[Entries with scene source code]

[start]

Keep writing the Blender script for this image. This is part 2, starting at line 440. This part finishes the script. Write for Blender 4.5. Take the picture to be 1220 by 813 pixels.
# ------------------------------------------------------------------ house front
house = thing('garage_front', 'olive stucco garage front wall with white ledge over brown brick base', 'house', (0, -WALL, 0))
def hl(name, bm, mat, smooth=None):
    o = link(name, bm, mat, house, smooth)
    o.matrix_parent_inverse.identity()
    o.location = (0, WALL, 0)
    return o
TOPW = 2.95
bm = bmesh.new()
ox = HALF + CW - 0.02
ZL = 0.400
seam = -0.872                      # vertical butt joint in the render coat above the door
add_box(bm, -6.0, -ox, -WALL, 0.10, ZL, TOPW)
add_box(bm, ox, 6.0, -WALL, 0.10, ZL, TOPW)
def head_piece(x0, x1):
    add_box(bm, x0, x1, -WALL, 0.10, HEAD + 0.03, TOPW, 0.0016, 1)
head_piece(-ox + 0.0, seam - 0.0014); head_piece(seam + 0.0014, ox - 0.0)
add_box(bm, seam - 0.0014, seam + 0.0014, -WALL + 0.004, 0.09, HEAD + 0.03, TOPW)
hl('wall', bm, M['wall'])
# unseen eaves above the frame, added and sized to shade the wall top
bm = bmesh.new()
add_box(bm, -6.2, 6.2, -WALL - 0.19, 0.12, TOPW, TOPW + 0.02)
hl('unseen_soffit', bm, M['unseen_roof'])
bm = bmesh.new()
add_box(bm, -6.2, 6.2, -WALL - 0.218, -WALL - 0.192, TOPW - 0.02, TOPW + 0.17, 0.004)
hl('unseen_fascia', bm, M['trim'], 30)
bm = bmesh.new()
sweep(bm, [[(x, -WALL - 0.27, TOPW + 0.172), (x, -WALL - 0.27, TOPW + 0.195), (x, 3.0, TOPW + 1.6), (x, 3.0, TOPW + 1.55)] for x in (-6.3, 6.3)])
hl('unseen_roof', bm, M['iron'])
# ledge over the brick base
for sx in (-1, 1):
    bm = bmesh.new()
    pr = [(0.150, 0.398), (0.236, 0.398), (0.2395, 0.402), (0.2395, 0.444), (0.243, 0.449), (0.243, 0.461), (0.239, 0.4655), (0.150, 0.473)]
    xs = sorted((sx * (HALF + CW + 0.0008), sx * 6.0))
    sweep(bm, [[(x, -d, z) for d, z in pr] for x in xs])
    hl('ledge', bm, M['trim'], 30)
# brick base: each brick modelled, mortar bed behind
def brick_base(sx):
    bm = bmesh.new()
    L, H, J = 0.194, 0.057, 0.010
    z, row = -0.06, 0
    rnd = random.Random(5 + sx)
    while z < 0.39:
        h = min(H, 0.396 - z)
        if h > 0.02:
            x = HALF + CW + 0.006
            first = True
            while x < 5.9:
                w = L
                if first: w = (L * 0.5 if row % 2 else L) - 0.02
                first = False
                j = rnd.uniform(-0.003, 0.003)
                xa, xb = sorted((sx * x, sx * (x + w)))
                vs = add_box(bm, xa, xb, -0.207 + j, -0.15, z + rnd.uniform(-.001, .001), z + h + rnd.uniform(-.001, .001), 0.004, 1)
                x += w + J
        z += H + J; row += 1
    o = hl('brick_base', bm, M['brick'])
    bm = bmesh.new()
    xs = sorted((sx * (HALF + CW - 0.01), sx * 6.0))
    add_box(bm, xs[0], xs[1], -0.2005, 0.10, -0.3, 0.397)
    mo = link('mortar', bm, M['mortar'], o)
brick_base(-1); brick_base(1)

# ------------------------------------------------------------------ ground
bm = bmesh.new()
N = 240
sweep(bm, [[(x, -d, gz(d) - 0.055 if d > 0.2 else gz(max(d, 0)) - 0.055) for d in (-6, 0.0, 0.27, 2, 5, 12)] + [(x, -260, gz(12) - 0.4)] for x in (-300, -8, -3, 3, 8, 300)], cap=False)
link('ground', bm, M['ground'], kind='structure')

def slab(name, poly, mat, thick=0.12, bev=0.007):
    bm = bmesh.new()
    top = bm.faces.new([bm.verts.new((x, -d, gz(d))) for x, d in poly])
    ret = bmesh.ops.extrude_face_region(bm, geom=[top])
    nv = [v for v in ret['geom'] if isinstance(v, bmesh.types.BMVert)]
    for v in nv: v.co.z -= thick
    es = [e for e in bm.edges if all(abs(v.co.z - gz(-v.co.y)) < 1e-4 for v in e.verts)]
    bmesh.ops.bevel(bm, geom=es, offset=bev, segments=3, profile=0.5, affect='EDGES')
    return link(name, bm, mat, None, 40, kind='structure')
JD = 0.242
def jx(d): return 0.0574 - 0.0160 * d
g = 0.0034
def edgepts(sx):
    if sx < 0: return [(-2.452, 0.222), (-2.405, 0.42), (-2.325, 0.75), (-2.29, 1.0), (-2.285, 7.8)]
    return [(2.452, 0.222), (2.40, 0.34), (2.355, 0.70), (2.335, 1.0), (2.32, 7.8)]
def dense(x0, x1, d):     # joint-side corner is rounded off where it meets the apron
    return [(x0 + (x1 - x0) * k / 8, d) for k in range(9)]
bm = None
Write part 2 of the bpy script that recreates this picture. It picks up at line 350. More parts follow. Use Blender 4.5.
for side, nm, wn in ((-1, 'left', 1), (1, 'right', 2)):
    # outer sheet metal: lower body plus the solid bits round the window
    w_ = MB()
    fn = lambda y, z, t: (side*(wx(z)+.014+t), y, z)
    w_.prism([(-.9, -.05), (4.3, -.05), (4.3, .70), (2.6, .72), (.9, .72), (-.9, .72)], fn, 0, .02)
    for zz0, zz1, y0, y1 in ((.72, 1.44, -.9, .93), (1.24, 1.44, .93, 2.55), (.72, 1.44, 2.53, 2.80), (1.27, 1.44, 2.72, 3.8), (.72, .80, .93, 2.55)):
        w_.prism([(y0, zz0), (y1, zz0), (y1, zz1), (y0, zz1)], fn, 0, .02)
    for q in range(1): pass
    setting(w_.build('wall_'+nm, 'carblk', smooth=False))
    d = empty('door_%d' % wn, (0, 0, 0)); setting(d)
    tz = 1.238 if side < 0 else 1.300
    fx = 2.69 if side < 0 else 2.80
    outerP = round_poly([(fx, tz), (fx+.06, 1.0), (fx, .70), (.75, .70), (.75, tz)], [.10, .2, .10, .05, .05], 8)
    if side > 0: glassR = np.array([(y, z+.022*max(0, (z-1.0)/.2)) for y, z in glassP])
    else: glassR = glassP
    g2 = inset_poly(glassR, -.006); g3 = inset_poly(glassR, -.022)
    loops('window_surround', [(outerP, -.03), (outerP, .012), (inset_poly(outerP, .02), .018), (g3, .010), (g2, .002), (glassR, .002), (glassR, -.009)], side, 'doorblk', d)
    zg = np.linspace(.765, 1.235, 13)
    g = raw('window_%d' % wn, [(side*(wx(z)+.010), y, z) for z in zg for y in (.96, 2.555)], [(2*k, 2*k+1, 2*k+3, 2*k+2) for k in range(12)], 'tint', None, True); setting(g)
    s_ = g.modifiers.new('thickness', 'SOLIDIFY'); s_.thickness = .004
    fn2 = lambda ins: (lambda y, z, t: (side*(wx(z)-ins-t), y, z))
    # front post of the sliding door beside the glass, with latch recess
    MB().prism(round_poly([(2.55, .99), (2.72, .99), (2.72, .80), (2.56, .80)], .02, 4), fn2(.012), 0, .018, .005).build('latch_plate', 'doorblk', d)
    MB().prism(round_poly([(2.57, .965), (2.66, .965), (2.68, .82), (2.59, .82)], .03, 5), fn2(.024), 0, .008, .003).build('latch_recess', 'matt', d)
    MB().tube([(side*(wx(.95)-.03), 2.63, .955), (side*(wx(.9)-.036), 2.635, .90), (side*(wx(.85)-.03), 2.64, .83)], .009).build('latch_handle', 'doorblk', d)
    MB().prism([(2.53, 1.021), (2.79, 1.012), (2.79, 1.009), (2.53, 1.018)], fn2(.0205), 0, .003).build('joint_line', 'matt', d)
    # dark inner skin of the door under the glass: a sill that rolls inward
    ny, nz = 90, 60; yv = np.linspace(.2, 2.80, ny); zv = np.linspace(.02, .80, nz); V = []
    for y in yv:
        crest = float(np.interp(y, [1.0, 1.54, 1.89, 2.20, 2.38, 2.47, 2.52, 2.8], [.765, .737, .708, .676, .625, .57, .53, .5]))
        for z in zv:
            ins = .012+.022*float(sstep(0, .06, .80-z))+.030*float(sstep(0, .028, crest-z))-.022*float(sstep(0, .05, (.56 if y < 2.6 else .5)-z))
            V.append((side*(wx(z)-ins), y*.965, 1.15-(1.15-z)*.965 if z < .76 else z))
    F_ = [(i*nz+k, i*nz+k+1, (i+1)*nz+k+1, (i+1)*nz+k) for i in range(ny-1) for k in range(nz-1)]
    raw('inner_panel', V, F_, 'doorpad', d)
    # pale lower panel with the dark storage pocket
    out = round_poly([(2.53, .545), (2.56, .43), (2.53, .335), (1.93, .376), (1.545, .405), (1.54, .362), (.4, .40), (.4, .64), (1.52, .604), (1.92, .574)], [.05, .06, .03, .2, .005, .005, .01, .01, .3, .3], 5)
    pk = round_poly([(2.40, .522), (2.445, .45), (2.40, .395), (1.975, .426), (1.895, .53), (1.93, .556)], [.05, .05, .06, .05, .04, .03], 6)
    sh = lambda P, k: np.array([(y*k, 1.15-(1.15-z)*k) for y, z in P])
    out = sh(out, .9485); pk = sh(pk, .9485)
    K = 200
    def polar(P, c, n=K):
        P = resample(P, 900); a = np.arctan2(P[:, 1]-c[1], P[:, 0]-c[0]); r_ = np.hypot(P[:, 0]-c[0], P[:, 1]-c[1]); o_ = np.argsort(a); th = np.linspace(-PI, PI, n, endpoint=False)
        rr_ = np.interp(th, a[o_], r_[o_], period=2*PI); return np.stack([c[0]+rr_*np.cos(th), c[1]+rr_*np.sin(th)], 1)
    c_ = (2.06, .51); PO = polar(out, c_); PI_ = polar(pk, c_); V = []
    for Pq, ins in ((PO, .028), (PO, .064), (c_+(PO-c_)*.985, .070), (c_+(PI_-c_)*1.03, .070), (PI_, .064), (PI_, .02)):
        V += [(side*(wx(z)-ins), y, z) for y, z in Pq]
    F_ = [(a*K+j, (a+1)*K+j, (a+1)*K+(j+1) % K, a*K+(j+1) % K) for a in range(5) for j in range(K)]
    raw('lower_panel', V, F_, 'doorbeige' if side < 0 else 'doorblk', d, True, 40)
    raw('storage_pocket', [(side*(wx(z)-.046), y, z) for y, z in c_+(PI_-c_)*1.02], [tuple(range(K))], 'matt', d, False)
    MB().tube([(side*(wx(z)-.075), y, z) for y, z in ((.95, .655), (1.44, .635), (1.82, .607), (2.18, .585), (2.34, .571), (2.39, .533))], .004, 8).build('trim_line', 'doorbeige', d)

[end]

Print the listing above from its first line through the line with "add_box(bm, seam - 0.0014, seam", and stop there.

## The completed task
Keep writing the Blender script for this image. This is part 2, starting at line 440. This part finishes the script. Write for Blender 4.5. Take the picture to be 1220 by 813 pixels.
# ------------------------------------------------------------------ house front
house = thing('garage_front', 'olive stucco garage front wall with white ledge over brown brick base', 'house', (0, -WALL, 0))
def hl(name, bm, mat, smooth=None):
    o = link(name, bm, mat, house, smooth)
    o.matrix_parent_inverse.identity()
    o.location = (0, WALL, 0)
    return o
TOPW = 2.95
bm = bmesh.new()
ox = HALF + CW - 0.02
ZL = 0.400
seam = -0.872                      # vertical butt joint in the render coat above the door
add_box(bm, -6.0, -ox, -WALL, 0.10, ZL, TOPW)
add_box(bm, ox, 6.0, -WALL, 0.10, ZL, TOPW)
def head_piece(x0, x1):
    add_box(bm, x0, x1, -WALL, 0.10, HEAD + 0.03, TOPW, 0.0016, 1)
head_piece(-ox + 0.0, seam - 0.0014); head_piece(seam + 0.0014, ox - 0.0)
add_box(bm, seam - 0.0014, seam + 0.0014, -WALL + 0.004, 0.09, HEAD + 0.03, TOPW)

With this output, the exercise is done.